Australia's superannuation system was envisioned as a means of securing a dignified retirement for every citizen. Given that super funds now hold the keys to this proverbial castle, one would expect these institutions to be at the forefront of ensuring the security and prosperity of their members in their post-working years. However, disturbing trends suggest otherwise.
The Retirement Income Covenant may have been a well-intentioned move to ensure super funds took their role seriously, but the stark reality is that many funds seem complacent. They appear to have been sitting on their hands, possibly hoping for more comprehensive guidelines from the Quality Advice Review (QAR). Meanwhile, a significant number of their members are in or are approaching the drawdown phase, a situation that urgently calls for proactive measures.
Indeed, member engagement is an area of significant concern. Astoundingly, 50% of super funds do not offer any substantive guidance on retirement spending. An additional 30% seem content to redirect their members to generic platforms like Moneysmart. The current one-size-fits-all approach, predominantly based on the ASFA standard, is a glaring oversight. It's a standard that does not account for the changing face of retirement, where among 55-64 years olds, the proportion of mortgage holders in the past two decades, has more than doubled from 15.5% to 35.9% and among retirees the proportion has tripled from 3.2% to 9.6%, according to data from the Australian Bureau Of Statistics.
Moreover, it is baffling that the default option for most retiring members is a pre-retirement accumulation fund. Not only is this a potential oversight of the Design and Distribution Obligations (DDO) regulation, but it also puts retirees at a disadvantage. Simply put, a product designed for an accumulating member is not apt for a retiree.
Engaging with today's retirees requires a different approach, especially as it necessitates a psychological shift from saving to spending. This is not merely about transitioning from employment to retirement. It's a profound shift in life stage, from a structured working life to a multifaceted existence of work, leisure, and community involvement.
Addressing these challenges demands a multi-faceted strategy. While it's heartening to see funds starting to personalise their outreach, with tailored videos and case studies, these are mere starting points. Funds need to harness data to create a “people who look like me” experience, providing a relatable roadmap for those unsure about their retirement journey.
There's an undeniable opportunity here for super funds. The wave of members transitioning to retirement presents both a challenge and an opportunity. Personalised communication, better default options, and more tailored product features should be the order of the day. While the role of third-party advisers will be critical, the chronic undersupply of such advisers means that they are just one, yet important, piece of the retirement strategies of super funds.

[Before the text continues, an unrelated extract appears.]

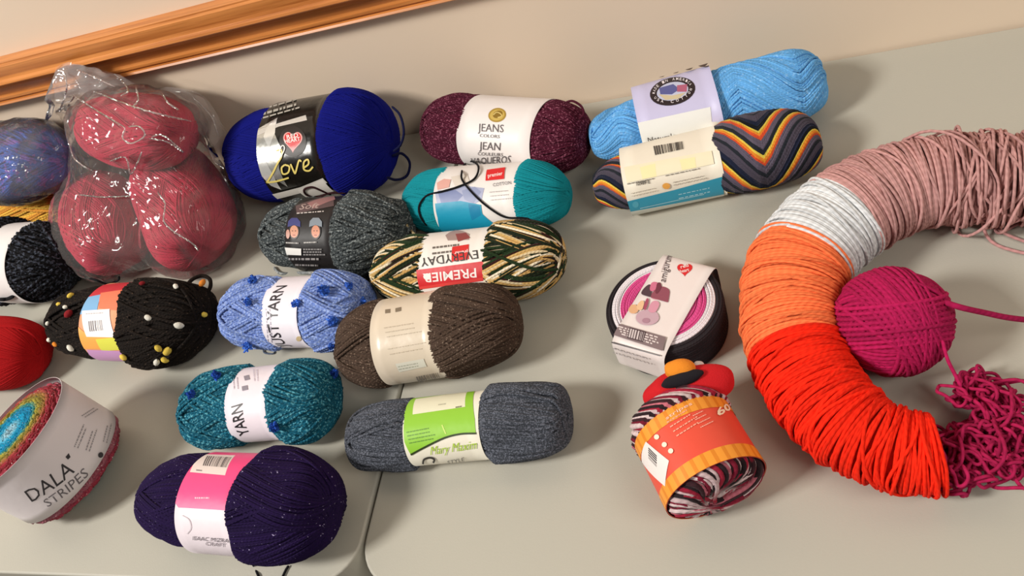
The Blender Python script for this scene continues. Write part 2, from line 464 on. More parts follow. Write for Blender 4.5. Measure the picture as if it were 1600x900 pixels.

Super funds are standing at a crossroads. The keys to the castle have been handed to them, but with great power comes great responsibility. These institutions can either continue on their current path, which resembles the Titanic's ill-fated voyage, or they can choose agility, innovation, and responsiveness, switching to a speedboat to navigate the challenging waters ahead. The choice is theirs, but the implications will be felt by every Australian retiree.